**Supplied material:**
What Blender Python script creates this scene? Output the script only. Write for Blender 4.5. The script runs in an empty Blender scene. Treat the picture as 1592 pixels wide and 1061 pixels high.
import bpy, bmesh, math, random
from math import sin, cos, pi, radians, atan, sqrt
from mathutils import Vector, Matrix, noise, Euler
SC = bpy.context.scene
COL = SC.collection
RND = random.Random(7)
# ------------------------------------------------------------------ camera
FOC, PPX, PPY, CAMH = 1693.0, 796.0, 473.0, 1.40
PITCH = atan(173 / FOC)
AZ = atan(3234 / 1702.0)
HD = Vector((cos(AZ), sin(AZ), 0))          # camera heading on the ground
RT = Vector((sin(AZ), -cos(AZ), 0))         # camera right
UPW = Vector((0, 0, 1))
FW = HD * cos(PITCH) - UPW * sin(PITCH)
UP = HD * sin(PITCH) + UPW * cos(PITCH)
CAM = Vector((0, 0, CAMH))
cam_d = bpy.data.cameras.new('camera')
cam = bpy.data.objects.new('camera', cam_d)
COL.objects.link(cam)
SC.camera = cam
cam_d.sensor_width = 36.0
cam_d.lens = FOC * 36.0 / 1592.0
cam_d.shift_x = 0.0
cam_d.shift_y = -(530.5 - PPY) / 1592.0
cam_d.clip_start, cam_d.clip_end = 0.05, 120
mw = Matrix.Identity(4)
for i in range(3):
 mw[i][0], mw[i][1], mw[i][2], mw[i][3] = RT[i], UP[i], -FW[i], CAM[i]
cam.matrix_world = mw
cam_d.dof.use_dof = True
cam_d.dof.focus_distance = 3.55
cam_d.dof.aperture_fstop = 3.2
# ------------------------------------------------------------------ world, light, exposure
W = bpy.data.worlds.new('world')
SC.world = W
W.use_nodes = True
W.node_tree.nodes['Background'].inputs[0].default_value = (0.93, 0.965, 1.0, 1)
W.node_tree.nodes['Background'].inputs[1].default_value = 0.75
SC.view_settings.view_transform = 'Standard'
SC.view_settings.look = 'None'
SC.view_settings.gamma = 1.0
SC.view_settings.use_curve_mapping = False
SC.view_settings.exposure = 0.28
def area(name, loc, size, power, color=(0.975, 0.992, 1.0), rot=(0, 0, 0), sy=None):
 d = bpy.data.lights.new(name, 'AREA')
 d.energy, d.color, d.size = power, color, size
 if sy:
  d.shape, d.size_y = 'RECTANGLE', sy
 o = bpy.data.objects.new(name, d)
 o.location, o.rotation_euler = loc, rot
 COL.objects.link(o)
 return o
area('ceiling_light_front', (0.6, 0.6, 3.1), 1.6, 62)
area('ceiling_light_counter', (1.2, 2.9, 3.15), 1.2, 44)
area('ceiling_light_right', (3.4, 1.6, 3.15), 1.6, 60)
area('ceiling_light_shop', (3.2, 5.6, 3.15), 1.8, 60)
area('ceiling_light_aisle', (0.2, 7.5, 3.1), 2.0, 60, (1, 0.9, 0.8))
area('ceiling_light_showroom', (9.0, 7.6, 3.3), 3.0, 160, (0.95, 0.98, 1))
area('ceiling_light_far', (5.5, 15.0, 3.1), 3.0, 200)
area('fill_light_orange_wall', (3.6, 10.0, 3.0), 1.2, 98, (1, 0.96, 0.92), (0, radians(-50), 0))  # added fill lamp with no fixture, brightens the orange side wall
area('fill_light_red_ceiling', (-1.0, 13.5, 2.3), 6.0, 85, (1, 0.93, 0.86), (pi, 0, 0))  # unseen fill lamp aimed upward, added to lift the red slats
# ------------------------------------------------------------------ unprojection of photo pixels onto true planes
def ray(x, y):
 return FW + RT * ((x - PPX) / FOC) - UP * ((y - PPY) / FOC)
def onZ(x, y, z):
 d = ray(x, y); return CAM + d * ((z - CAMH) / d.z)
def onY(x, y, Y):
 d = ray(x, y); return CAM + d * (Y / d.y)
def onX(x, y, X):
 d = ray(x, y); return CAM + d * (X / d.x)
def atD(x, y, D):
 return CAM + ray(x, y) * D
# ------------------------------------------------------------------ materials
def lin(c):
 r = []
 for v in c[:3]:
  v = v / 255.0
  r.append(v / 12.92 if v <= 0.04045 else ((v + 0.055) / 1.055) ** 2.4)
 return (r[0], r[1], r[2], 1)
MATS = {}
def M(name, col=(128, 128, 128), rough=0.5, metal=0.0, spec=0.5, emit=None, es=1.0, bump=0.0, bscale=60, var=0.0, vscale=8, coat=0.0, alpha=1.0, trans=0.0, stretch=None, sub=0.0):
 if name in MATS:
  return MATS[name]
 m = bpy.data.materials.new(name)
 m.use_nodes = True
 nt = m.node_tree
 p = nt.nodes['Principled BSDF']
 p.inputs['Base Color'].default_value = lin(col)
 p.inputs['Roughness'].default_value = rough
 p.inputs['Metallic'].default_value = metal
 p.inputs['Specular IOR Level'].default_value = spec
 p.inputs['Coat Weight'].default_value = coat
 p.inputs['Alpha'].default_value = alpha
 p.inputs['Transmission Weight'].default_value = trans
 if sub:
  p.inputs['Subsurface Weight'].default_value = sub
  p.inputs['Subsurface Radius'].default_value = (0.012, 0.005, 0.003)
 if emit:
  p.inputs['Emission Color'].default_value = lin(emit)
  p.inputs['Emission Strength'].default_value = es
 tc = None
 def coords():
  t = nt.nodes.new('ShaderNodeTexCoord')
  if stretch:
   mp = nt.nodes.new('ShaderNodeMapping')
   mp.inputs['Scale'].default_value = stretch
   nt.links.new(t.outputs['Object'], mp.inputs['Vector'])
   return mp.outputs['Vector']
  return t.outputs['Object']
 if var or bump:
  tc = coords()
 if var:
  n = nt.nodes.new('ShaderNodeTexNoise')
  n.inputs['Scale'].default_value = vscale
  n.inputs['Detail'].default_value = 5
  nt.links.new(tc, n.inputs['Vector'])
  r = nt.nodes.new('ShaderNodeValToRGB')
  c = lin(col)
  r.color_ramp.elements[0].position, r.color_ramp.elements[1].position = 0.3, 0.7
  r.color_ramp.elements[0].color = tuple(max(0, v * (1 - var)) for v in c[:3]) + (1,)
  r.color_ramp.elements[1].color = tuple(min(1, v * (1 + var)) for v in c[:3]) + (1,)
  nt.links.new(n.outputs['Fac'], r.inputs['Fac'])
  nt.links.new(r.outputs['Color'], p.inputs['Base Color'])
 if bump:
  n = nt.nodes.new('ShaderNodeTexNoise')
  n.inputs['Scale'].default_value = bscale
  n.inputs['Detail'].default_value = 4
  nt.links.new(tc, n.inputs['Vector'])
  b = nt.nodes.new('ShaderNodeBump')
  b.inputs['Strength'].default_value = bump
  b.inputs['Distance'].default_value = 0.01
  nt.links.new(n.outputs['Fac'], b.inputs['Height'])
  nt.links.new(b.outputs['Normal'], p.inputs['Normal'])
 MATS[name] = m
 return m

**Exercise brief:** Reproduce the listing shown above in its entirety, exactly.

**Result:**
What Blender Python script creates this scene? Output the script only. Write for Blender 4.5. The script runs in an empty Blender scene. Treat the picture as 1592 pixels wide and 1061 pixels high.
import bpy, bmesh, math, random
from math import sin, cos, pi, radians, atan, sqrt
from mathutils import Vector, Matrix, noise, Euler
SC = bpy.context.scene
COL = SC.collection
RND = random.Random(7)
# ------------------------------------------------------------------ camera
FOC, PPX, PPY, CAMH = 1693.0, 796.0, 473.0, 1.40
PITCH = atan(173 / FOC)
AZ = atan(3234 / 1702.0)
HD = Vector((cos(AZ), sin(AZ), 0))          # camera heading on the ground
RT = Vector((sin(AZ), -cos(AZ), 0))         # camera right
UPW = Vector((0, 0, 1))
FW = HD * cos(PITCH) - UPW * sin(PITCH)
UP = HD * sin(PITCH) + UPW * cos(PITCH)
CAM = Vector((0, 0, CAMH))
cam_d = bpy.data.cameras.new('camera')
cam = bpy.data.objects.new('camera', cam_d)
COL.objects.link(cam)
SC.camera = cam
cam_d.sensor_width = 36.0
cam_d.lens = FOC * 36.0 / 1592.0
cam_d.shift_x = 0.0
cam_d.shift_y = -(530.5 - PPY) / 1592.0
cam_d.clip_start, cam_d.clip_end = 0.05, 120
mw = Matrix.Identity(4)
for i in range(3):
 mw[i][0], mw[i][1], mw[i][2], mw[i][3] = RT[i], UP[i], -FW[i], CAM[i]
cam.matrix_world = mw
cam_d.dof.use_dof = True
cam_d.dof.focus_distance = 3.55
cam_d.dof.aperture_fstop = 3.2
# ------------------------------------------------------------------ world, light, exposure
W = bpy.data.worlds.new('world')
SC.world = W
W.use_nodes = True
W.node_tree.nodes['Background'].inputs[0].default_value = (0.93, 0.965, 1.0, 1)
W.node_tree.nodes['Background'].inputs[1].default_value = 0.75
SC.view_settings.view_transform = 'Standard'
SC.view_settings.look = 'None'
SC.view_settings.gamma = 1.0
SC.view_settings.use_curve_mapping = False
SC.view_settings.exposure = 0.28
def area(name, loc, size, power, color=(0.975, 0.992, 1.0), rot=(0, 0, 0), sy=None):
 d = bpy.data.lights.new(name, 'AREA')
 d.energy, d.color, d.size = power, color, size
 if sy:
  d.shape, d.size_y = 'RECTANGLE', sy
 o = bpy.data.objects.new(name, d)
 o.location, o.rotation_euler = loc, rot
 COL.objects.link(o)
 return o
area('ceiling_light_front', (0.6, 0.6, 3.1), 1.6, 62)
area('ceiling_light_counter', (1.2, 2.9, 3.15), 1.2, 44)
area('ceiling_light_right', (3.4, 1.6, 3.15), 1.6, 60)
area('ceiling_light_shop', (3.2, 5.6, 3.15), 1.8, 60)
area('ceiling_light_aisle', (0.2, 7.5, 3.1), 2.0, 60, (1, 0.9, 0.8))
area('ceiling_light_showroom', (9.0, 7.6, 3.3), 3.0, 160, (0.95, 0.98, 1))
area('ceiling_light_far', (5.5, 15.0, 3.1), 3.0, 200)
area('fill_light_orange_wall', (3.6, 10.0, 3.0), 1.2, 98, (1, 0.96, 0.92), (0, radians(-50), 0))  # added fill lamp with no fixture, brightens the orange side wall
area('fill_light_red_ceiling', (-1.0, 13.5, 2.3), 6.0, 85, (1, 0.93, 0.86), (pi, 0, 0))  # unseen fill lamp aimed upward, added to lift the red slats
# ------------------------------------------------------------------ unprojection of photo pixels onto true planes
def ray(x, y):
 return FW + RT * ((x - PPX) / FOC) - UP * ((y - PPY) / FOC)
def onZ(x, y, z):
 d = ray(x, y); return CAM + d * ((z - CAMH) / d.z)
def onY(x, y, Y):
 d = ray(x, y); return CAM + d * (Y / d.y)
def onX(x, y, X):
 d = ray(x, y); return CAM + d * (X / d.x)
def atD(x, y, D):
 return CAM + ray(x, y) * D
# ------------------------------------------------------------------ materials
def lin(c):
 r = []
 for v in c[:3]:
  v = v / 255.0
  r.append(v / 12.92 if v <= 0.04045 else ((v + 0.055) / 1.055) ** 2.4)
 return (r[0], r[1], r[2], 1)
MATS = {}
def M(name, col=(128, 128, 128), rough=0.5, metal=0.0, spec=0.5, emit=None, es=1.0, bump=0.0, bscale=60, var=0.0, vscale=8, coat=0.0, alpha=1.0, trans=0.0, stretch=None, sub=0.0):
 if name in MATS:
  return MATS[name]
 m = bpy.data.materials.new(name)
 m.use_nodes = True
 nt = m.node_tree
 p = nt.nodes['Principled BSDF']
 p.inputs['Base Color'].default_value = lin(col)
 p.inputs['Roughness'].default_value = rough
 p.inputs['Metallic'].default_value = metal
 p.inputs['Specular IOR Level'].default_value = spec
 p.inputs['Coat Weight'].default_value = coat
 p.inputs['Alpha'].default_value = alpha
 p.inputs['Transmission Weight'].default_value = trans
 if sub:
  p.inputs['Subsurface Weight'].default_value = sub
  p.inputs['Subsurface Radius'].default_value = (0.012, 0.005, 0.003)
 if emit:
  p.inputs['Emission Color'].default_value = lin(emit)
  p.inputs['Emission Strength'].default_value = es
 tc = None
 def coords():
  t = nt.nodes.new('ShaderNodeTexCoord')
  if stretch:
   mp = nt.nodes.new('ShaderNodeMapping')
   mp.inputs['Scale'].default_value = stretch
   nt.links.new(t.outputs['Object'], mp.inputs['Vector'])
   return mp.outputs['Vector']
  return t.outputs['Object']
 if var or bump:
  tc = coords()
 if var:
  n = nt.nodes.new('ShaderNodeTexNoise')
  n.inputs['Scale'].default_value = vscale
  n.inputs['Detail'].default_value = 5
  nt.links.new(tc, n.inputs['Vector'])
  r = nt.nodes.new('ShaderNodeValToRGB')
  c = lin(col)
  r.color_ramp.elements[0].position, r.color_ramp.elements[1].position = 0.3, 0.7
  r.color_ramp.elements[0].color = tuple(max(0, v * (1 - var)) for v in c[:3]) + (1,)
  r.color_ramp.elements[1].color = tuple(min(1, v * (1 + var)) for v in c[:3]) + (1,)
  nt.links.new(n.outputs['Fac'], r.inputs['Fac'])
  nt.links.new(r.outputs['Color'], p.inputs['Base Color'])
 if bump:
  n = nt.nodes.new('ShaderNodeTexNoise')
  n.inputs['Scale'].default_value = bscale
  n.inputs['Detail'].default_value = 4
  nt.links.new(tc, n.inputs['Vector'])
  b = nt.nodes.new('ShaderNodeBump')
  b.inputs['Strength'].default_value = bump
  b.inputs['Distance'].default_value = 0.01
  nt.links.new(n.outputs['Fac'], b.inputs['Height'])
  nt.links.new(b.outputs['Normal'], p.inputs['Normal'])
 MATS[name] = m
 return m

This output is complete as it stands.